Exact reproduction of the data is required, with images excluded.

***** SUPPLIED INFORMATION *****

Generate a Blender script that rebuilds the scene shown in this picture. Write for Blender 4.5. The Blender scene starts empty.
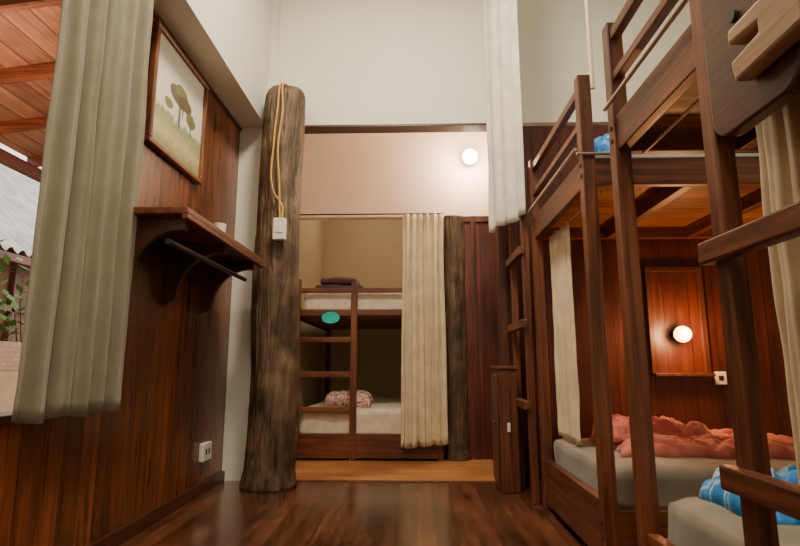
import bpy, bmesh, math, random
from mathutils import Vector, Matrix, noise
random.seed(3)
D=bpy.data; C=bpy.context
# ---------------------------------------------------------------- materials
def newmat(name):
    m=D.materials.new(name); m.use_nodes=True
    nt=m.node_tree; b=nt.nodes['Principled BSDF']
    return m,nt,b
def N(nt,t,**k):
    n=nt.nodes.new(t)
    for a,v in k.items(): setattr(n,a,v)
    return n
def math_(nt,op,a,b=None,c=None):
    n=N(nt,'ShaderNodeMath',operation=op)
    for i,v in enumerate((a,b,c)):
        if v is None: continue
        if isinstance(v,(int,float)): n.inputs[i].default_value=v
        else: nt.links.new(v,n.inputs[i])
    return n.outputs[0]
def mixc(nt,f,a,b,mode='MIX'):
    n=N(nt,'ShaderNodeMix',data_type='RGBA',blend_type=mode)
    for s,v in ((0,f),(6,a),(7,b)):
        if isinstance(v,(int,float)): n.inputs[s].default_value=v
        elif isinstance(v,tuple): n.inputs[s].default_value=(*v,1)
        else: nt.links.new(v,n.inputs[s])
    return n.outputs[2]
def ramp(nt,f,stops):
    r=N(nt,'ShaderNodeValToRGB'); e=r.color_ramp.elements
    while len(e)<len(stops): e.new(.5)
    for i,(p,c) in enumerate(stops):
        e[i].position=p; e[i].color=(*c,1)
    nt.links.new(f,r.inputs[0]); return r.outputs[0]
def wood(name,grain,dark,light,rough=.35,plank=None,pw=.12,groove=.03,var=.5,gs=28,bump=.15,coat=0,wear=.5,along=1.6,mott=1.7):
    m,nt,b=newmat(name)
    geo=N(nt,'ShaderNodeNewGeometry'); mp=N(nt,'ShaderNodeMapping')
    sc=[gs,gs,gs]; sc['xyz'.index(grain)]=along
    mp.inputs['Scale'].default_value=sc
    nt.links.new(geo.outputs['Position'],mp.inputs[0])
    vec=mp.outputs[0]
    sep=N(nt,'ShaderNodeSeparateXYZ'); nt.links.new(geo.outputs['Position'],sep.inputs[0])
    g=None
    if plank:
        c=math_(nt,'DIVIDE',sep.outputs['xyz'.index(plank)],pw)
        fl=math_(nt,'FLOOR',c); fr=math_(nt,'FRACT',c)
        wn=N(nt,'ShaderNodeTexWhiteNoise',noise_dimensions='1D'); nt.links.new(fl,wn.inputs['W'])
        va=N(nt,'ShaderNodeVectorMath',operation='MULTIPLY_ADD')
        nt.links.new(wn.outputs['Color'],va.inputs[0]); va.inputs[1].default_value=(40,40,40)
        nt.links.new(vec,va.inputs[2]); vec=va.outputs[0]
        g=math_(nt,'MULTIPLY',math_(nt,'GREATER_THAN',fr,groove),1.0)
    no=N(nt,'ShaderNodeTexNoise'); no.inputs['Scale'].default_value=1; no.inputs['Detail'].default_value=8
    no.inputs['Roughness'].default_value=.68; no.inputs['Distortion'].default_value=.7
    nt.links.new(vec,no.inputs['Vector'])
    col=ramp(nt,no.outputs[0],[(.32,dark),(.68,light)])
    n2=N(nt,'ShaderNodeTexNoise'); n2.inputs['Scale'].default_value=mott; n2.inputs['Detail'].default_value=6; nt.links.new(geo.outputs['Position'],n2.inputs['Vector'])
    lo=1-wear
    col=mixc(nt,.8,col,ramp(nt,n2.outputs[0],[(.38,(lo,lo*.85,lo*.8)),(.62,(1,1,1))]),'MULTIPLY')
    if plank:
        lo=1-var
        col=mixc(nt,1.0,col,ramp(nt,wn.outputs['Value'],[(0,(lo,lo,lo)),(1,(1,1,1))]),'MULTIPLY')
        col=mixc(nt,g,tuple(x*.2 for x in dark),col)
    nt.links.new(col,b.inputs['Base Color'])
    rr=N(nt,'ShaderNodeMapRange'); rr.inputs['To Min'].default_value=rough*.6; rr.inputs['To Max'].default_value=min(1,rough*1.5)
    nt.links.new(no.outputs[0],rr.inputs[0]); nt.links.new(rr.outputs[0],b.inputs['Roughness'])
    if coat: b.inputs['Coat Weight'].default_value=coat; b.inputs['Coat Roughness'].default_value=.2
    bp=N(nt,'ShaderNodeBump'); bp.inputs['Strength'].default_value=bump; bp.inputs['Distance'].default_value=.01
    h=no.outputs[0]
    if g is not None: h=math_(nt,'ADD',math_(nt,'MULTIPLY',h,.4),g)
    nt.links.new(h,bp.inputs['Height']); nt.links.new(bp.outputs[0],b.inputs['Normal'])
    return m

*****

• RESPONSE TO THE TASK:
Generate a Blender script that rebuilds the scene shown in this picture. Write for Blender 4.5. The Blender scene starts empty.
import bpy, bmesh, math, random
from mathutils import Vector, Matrix, noise
random.seed(3)
D=bpy.data; C=bpy.context
# ---------------------------------------------------------------- materials
def newmat(name):
    m=D.materials.new(name); m.use_nodes=True
    nt=m.node_tree; b=nt.nodes['Principled BSDF']
    return m,nt,b
def N(nt,t,**k):
    n=nt.nodes.new(t)
    for a,v in k.items(): setattr(n,a,v)
    return n
def math_(nt,op,a,b=None,c=None):
    n=N(nt,'ShaderNodeMath',operation=op)
    for i,v in enumerate((a,b,c)):
        if v is None: continue
        if isinstance(v,(int,float)): n.inputs[i].default_value=v
        else: nt.links.new(v,n.inputs[i])
    return n.outputs[0]
def mixc(nt,f,a,b,mode='MIX'):
    n=N(nt,'ShaderNodeMix',data_type='RGBA',blend_type=mode)
    for s,v in ((0,f),(6,a),(7,b)):
        if isinstance(v,(int,float)): n.inputs[s].default_value=v
        elif isinstance(v,tuple): n.inputs[s].default_value=(*v,1)
        else: nt.links.new(v,n.inputs[s])
    return n.outputs[2]
def ramp(nt,f,stops):
    r=N(nt,'ShaderNodeValToRGB'); e=r.color_ramp.elements
    while len(e)<len(stops): e.new(.5)
    for i,(p,c) in enumerate(stops):
        e[i].position=p; e[i].color=(*c,1)
    nt.links.new(f,r.inputs[0]); return r.outputs[0]
def wood(name,grain,dark,light,rough=.35,plank=None,pw=.12,groove=.03,var=.5,gs=28,bump=.15,coat=0,wear=.5,along=1.6,mott=1.7):
    m,nt,b=newmat(name)
    geo=N(nt,'ShaderNodeNewGeometry'); mp=N(nt,'ShaderNodeMapping')
    sc=[gs,gs,gs]; sc['xyz'.index(grain)]=along
    mp.inputs['Scale'].default_value=sc
    nt.links.new(geo.outputs['Position'],mp.inputs[0])
    vec=mp.outputs[0]
    sep=N(nt,'ShaderNodeSeparateXYZ'); nt.links.new(geo.outputs['Position'],sep.inputs[0])
    g=None
    if plank:
        c=math_(nt,'DIVIDE',sep.outputs['xyz'.index(plank)],pw)
        fl=math_(nt,'FLOOR',c); fr=math_(nt,'FRACT',c)
        wn=N(nt,'ShaderNodeTexWhiteNoise',noise_dimensions='1D'); nt.links.new(fl,wn.inputs['W'])
        va=N(nt,'ShaderNodeVectorMath',operation='MULTIPLY_ADD')
        nt.links.new(wn.outputs['Color'],va.inputs[0]); va.inputs[1].default_value=(40,40,40)
        nt.links.new(vec,va.inputs[2]); vec=va.outputs[0]
        g=math_(nt,'MULTIPLY',math_(nt,'GREATER_THAN',fr,groove),1.0)
    no=N(nt,'ShaderNodeTexNoise'); no.inputs['Scale'].default_value=1; no.inputs['Detail'].default_value=8
    no.inputs['Roughness'].default_value=.68; no.inputs['Distortion'].default_value=.7
    nt.links.new(vec,no.inputs['Vector'])
    col=ramp(nt,no.outputs[0],[(.32,dark),(.68,light)])
    n2=N(nt,'ShaderNodeTexNoise'); n2.inputs['Scale'].default_value=mott; n2.inputs['Detail'].default_value=6; nt.links.new(geo.outputs['Position'],n2.inputs['Vector'])
    lo=1-wear
    col=mixc(nt,.8,col,ramp(nt,n2.outputs[0],[(.38,(lo,lo*.85,lo*.8)),(.62,(1,1,1))]),'MULTIPLY')
    if plank:
        lo=1-var
        col=mixc(nt,1.0,col,ramp(nt,wn.outputs['Value'],[(0,(lo,lo,lo)),(1,(1,1,1))]),'MULTIPLY')
        col=mixc(nt,g,tuple(x*.2 for x in dark),col)
    nt.links.new(col,b.inputs['Base Color'])
    rr=N(nt,'ShaderNodeMapRange'); rr.inputs['To Min'].default_value=rough*.6; rr.inputs['To Max'].default_value=min(1,rough*1.5)
    nt.links.new(no.outputs[0],rr.inputs[0]); nt.links.new(rr.outputs[0],b.inputs['Roughness'])
    if coat: b.inputs['Coat Weight'].default_value=coat; b.inputs['Coat Roughness'].default_value=.2
    bp=N(nt,'ShaderNodeBump'); bp.inputs['Strength'].default_value=bump; bp.inputs['Distance'].default_value=.01
    h=no.outputs[0]
    if g is not None: h=math_(nt,'ADD',math_(nt,'MULTIPLY',h,.4),g)
    nt.links.new(h,bp.inputs['Height']); nt.links.new(bp.outputs[0],b.inputs['Normal'])
    return m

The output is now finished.